When we emailed a few weeks ago, you told me you were reading Murakami. How do you like him? Have you read the new one?
I love Murakami, but I haven’t read his latest book. I really can’t quite figure out why I love Murakami so much, or how he gets away with what he does. I find myself completely engaged in stories that make no literal sense, that ramble freely through other realities, philosophical contemplations, and Japanese cities, that usually star an unemployed divorced or single man, a teenage girl, a lost cat or two, a prostitute, a few pervy scenes, some New Age or psychic characters, and random thugs and demonic characters. Really? I ask myself. You want to read another one of these novels? Yes, I do!
Full Stop hasn’t covered much contemporary poetry. What poets do you recommend we check out, and why?
There are so many poets out there, writing today, I wouldn’t know which to choose. So I will just mention three poets whose books are on my desk. First, there’s Tim Seibles’ Buffalo Head Solos. Tim’s poems are like music. “Harvest Moon,” for example begins, Big sister, apple light, kiss/on the river, tonight/make each word a strange dish,// each long ache, for once, a gotten wish . . . Then there’s Carol Maldow’s, The Widening, which she calls a novel, in which each chapter is a prose poem, telling an episode in a girl’s sexual development. Then there’s Claire Bateman’s latest book, Coronology, which includes a dictionary of crowns. A, for example, begins: The advantage of bearing an asbestos crown is that your thoughts always remain perfectly insulated.
Yes, interviews. There are always a few questions I try to dodge or obfuscate. I hate grits.

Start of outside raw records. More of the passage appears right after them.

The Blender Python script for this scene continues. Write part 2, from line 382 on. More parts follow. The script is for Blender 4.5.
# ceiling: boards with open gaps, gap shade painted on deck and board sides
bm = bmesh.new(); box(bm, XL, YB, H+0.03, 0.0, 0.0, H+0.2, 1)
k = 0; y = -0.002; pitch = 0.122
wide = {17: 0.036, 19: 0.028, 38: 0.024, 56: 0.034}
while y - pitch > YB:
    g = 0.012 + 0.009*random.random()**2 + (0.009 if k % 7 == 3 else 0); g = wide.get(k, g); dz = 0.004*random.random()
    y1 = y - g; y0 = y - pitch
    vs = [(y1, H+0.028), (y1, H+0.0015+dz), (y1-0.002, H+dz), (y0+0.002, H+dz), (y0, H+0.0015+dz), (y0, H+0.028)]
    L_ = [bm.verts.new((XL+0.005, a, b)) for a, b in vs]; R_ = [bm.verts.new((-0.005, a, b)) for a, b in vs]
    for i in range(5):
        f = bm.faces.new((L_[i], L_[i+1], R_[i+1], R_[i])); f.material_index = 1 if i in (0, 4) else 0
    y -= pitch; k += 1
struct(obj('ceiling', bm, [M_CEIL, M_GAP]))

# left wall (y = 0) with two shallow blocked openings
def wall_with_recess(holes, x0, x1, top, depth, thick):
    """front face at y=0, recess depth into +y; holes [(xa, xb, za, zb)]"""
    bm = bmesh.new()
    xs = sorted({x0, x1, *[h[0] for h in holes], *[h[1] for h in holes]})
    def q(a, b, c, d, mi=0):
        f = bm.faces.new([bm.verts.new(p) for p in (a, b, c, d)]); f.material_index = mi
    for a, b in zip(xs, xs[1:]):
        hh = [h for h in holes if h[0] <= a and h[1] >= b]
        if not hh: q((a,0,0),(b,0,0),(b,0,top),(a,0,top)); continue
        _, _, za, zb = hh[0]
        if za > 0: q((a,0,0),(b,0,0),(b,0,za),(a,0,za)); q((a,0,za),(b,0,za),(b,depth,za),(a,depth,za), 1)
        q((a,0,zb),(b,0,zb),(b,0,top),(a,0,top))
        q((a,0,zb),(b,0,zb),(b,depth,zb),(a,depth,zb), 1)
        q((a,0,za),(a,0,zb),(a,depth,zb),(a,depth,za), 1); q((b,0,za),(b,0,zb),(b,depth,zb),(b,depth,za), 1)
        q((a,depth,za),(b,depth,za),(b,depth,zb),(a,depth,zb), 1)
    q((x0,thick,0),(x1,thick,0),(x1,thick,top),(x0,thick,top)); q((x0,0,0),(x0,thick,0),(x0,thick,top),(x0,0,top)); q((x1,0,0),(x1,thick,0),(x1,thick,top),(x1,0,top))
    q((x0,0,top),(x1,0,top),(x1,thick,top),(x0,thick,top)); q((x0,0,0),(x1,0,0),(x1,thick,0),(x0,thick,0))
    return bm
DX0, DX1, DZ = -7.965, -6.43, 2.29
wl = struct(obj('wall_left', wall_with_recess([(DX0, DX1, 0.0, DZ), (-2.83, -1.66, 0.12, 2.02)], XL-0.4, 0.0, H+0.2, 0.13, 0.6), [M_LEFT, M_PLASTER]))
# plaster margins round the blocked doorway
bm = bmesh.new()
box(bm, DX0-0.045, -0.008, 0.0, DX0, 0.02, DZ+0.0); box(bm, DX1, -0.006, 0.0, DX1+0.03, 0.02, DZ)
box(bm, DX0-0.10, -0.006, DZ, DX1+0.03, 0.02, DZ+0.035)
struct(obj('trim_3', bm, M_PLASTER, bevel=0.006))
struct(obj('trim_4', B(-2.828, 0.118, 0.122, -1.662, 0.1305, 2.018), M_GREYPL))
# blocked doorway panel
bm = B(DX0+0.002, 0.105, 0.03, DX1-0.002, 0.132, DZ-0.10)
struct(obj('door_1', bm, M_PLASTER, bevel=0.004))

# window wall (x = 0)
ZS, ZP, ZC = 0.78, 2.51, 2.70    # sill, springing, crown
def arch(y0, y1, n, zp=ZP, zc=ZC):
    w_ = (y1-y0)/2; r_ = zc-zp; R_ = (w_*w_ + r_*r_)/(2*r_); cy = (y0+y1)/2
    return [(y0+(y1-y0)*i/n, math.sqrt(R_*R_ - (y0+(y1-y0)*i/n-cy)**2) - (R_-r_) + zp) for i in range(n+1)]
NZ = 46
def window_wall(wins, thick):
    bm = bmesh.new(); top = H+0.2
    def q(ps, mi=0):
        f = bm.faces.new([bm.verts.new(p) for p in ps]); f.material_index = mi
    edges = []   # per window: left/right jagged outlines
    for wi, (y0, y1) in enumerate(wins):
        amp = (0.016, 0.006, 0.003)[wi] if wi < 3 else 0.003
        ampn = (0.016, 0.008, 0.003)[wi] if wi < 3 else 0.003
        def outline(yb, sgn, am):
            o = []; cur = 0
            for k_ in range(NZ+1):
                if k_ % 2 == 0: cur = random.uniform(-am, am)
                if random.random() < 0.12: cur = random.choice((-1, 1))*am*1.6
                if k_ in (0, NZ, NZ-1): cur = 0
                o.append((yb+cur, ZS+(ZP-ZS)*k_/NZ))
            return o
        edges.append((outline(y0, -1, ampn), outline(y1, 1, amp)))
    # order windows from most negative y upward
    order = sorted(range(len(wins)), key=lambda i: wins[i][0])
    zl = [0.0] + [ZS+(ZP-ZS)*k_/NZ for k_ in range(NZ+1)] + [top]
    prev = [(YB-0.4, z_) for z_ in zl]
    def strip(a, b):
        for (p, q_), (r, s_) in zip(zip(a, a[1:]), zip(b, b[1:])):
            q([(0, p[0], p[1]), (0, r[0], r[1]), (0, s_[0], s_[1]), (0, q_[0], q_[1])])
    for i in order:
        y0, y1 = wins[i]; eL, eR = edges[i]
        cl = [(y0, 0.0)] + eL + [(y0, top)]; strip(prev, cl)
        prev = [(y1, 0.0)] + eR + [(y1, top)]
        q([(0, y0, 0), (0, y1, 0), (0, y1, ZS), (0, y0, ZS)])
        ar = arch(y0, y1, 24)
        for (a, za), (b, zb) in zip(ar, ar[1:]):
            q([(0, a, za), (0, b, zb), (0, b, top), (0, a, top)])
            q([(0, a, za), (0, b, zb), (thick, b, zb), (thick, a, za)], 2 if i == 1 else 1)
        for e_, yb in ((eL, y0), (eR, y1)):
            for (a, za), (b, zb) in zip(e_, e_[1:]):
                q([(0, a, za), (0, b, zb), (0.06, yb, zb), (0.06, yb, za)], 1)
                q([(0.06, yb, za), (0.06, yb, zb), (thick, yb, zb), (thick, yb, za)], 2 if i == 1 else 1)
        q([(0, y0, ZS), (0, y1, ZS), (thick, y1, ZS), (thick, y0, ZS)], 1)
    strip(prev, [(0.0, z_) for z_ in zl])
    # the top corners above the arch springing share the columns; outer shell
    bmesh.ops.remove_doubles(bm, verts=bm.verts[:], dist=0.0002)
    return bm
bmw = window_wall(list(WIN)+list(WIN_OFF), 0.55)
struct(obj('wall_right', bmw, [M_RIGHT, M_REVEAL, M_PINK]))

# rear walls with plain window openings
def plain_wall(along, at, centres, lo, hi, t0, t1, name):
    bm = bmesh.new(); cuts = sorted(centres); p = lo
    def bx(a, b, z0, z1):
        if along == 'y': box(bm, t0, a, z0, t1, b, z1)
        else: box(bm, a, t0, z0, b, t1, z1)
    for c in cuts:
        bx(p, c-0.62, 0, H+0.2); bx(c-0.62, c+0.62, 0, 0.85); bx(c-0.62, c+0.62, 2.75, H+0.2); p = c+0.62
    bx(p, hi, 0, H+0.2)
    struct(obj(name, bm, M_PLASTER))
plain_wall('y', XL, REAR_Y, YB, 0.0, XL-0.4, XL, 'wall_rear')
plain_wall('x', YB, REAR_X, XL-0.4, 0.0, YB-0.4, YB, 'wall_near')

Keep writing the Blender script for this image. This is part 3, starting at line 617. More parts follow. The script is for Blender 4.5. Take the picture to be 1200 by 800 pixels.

While I was thinking of these questions, I came across this video of astronauts failing on the moon — maybe it was just because I had just finished re-reading Southern Comfort, but something about it sort of reminded me of your poems. It’s sort of glorious and funny and sad, all at the same time.
Thanks Nika. I think astronauts are like Murakamis. Wouldn’t you want to be up there on the moon with them? But doesn’t it look like a deathscape?